O presidente Associação Quilombola Pró – Reintegração Invernada Paiol de Telha – Fundão, João trindade Marques assina o recebimento de duas partes de área | Foto: Fatos do Iguaçu/Fatos do Iguaçu

Quilombolas lutam para manter a posse da terra e viabilizar a continuidade da titulação do território tradicional. Julgamento em Porto Alegre será dia 17.

Redação Fatos do Iguaçu com Assessoria

O Tribunal Regional Federal da 4ª Região (TRF4) deve julgar, na próxima terça-feira (17), em Porto Alegre (RS), dois recursos sobre direitos territoriais da Comunidade Quilombola Invernada Paiol de Telha. Localizada em Reserva do Iguaçu (PR), a Comunidade é alvo de um pedido de reintegração de posse. Outro recurso trata da decisão que obriga o Estado brasileiro a destinar recursos ao Instituto Nacional de Colonização e Reforma Agrária (Incra) para a titulação da integralidade do território. A sessão está agendada para as 10h.

Em maio deste ano o Paiol de Telha teve, após décadas de luta, parte de seu território titulado. No entanto, o título dá o domínio coletivo de apenas 225 hectares das terras que formam o território tradicional, uma extensão ainda muito distante dos 2,9 mil hectares reconhecidos pelo Incra como de direito da Comunidade.

Embora o Incra tenha reconhecido o direito à titulação da totalidade do território em 2014 e o decreto de desapropriação da área, em benefício da Comunidade, data de 2015, não há, no momento, expectativas em relação ao seguimento da titulação.

“A paralização dos trabalhos do Incra está relacionada à falta de orçamento e à oposição política de Jair Bolsonaro às titulações quilombolas”, aponta o assessor jurídico da Terra de Direitos, Fernando Prioste.
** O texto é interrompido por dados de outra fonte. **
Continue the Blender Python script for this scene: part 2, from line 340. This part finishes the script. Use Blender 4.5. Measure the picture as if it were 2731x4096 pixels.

As declarações do Presidente, de não avançar nenhum passo na titulação das áreas, a reconfiguração administrativa dos ministérios, com a pastas de responsabilidade da titulação sob comando de opositores à política quilombola, é objeto de denúncia internacional realizada pelo movimento quilombola e por organizações de direitos humanos.

Diante da paralisia do Incra no processo de titulação, a Comunidade Quilombola ajuizou, em outubro de 2018, uma Ação Civil Pública (ACP) para obrigar o Incra e a União a seguirem com o processo de titulação. Em março de 2019 a juíza federal Sílvia Regina Salau Brollo, da 11ª Vara Federal de Curitiba, concedeu liminar para obrigar a autarquia federal a titular uma área de 225 hectares, que já tinha recursos para desapropriação disponíveis desde 2016. A juíza ainda determinou que a União repasse ao Incra o montante de 23 milhões de reais, no prazo de 6 meses, para que seja dado seguimento à titulação.

A autarquia cumpriu a liminar e concedeu o título de parte do território. Contudo, a União recorreu da decisão que a obrigada a repassar recursos ao Incra, e a desembargadora Marga Tessler, do TRF4, acatou provisoriamente o recurso, argumentando que seria “incabível impor à União a disponibilização de vultosos recursos para a desapropriação de terras em tal cenário, sob pena de grave dano a outros projetos já previstos”. Desta forma, a determinação à União foi provisoriamente suspensa.

Ocupação de nova área
A lentidão dos trabalhos do Incra obrigou a comunidade, no final do ano de 2017, a ocupar mais uma porção de seu território, mesmo antes da titulação. A Comunidade, que conta com mais de 300 famílias, ocupou a área com o objetivo de viabilizar sustento digno. Sem acesso ao território as famílias quilombolas estariam em risco. “A ocupação não teria ocorrido se o Incra tivesse dado seguimento à titulação do território”, complementa Fernando.

A Juíza Federal Sílvia Regina Salau Brollo negou o pedido de reintegração de posse realizado pela Cooperativa Agrária, empresa proprietária das terras quilombolas, alegando que “A situação dos quilombolas mostra-se frágil, pois aguardam há muito tempo a demarcação de território a que, aparentemente, têm direito.

O INCRA, por inúmeros motivos ainda não finalizou o processo, não podendo, enquanto isso, os quilombolas terem violadas as mínimas condições de sobreviver com dignidade”. Contudo, a empresa recorreu e se o Tribunal acatar o recurso a comunidade poderá sofrer despejo forçado. Essa situação colocará a comunidade em situação de extrema vulnerabilidade social, pois poderá acarretar a destruição de casas, roçados entre outras estruturas comunitárias.

“Nos causa preocupação a reintegração de posse. Queremos pedir para juízes e órgãos competentes: nós não estamos invadindo terra de ninguém, estamos tentando buscar o que é nosso, que a gente já perdeu no passado, em 1975 já fomos expulsos daqui”, diz o quilombola José Maria Soares.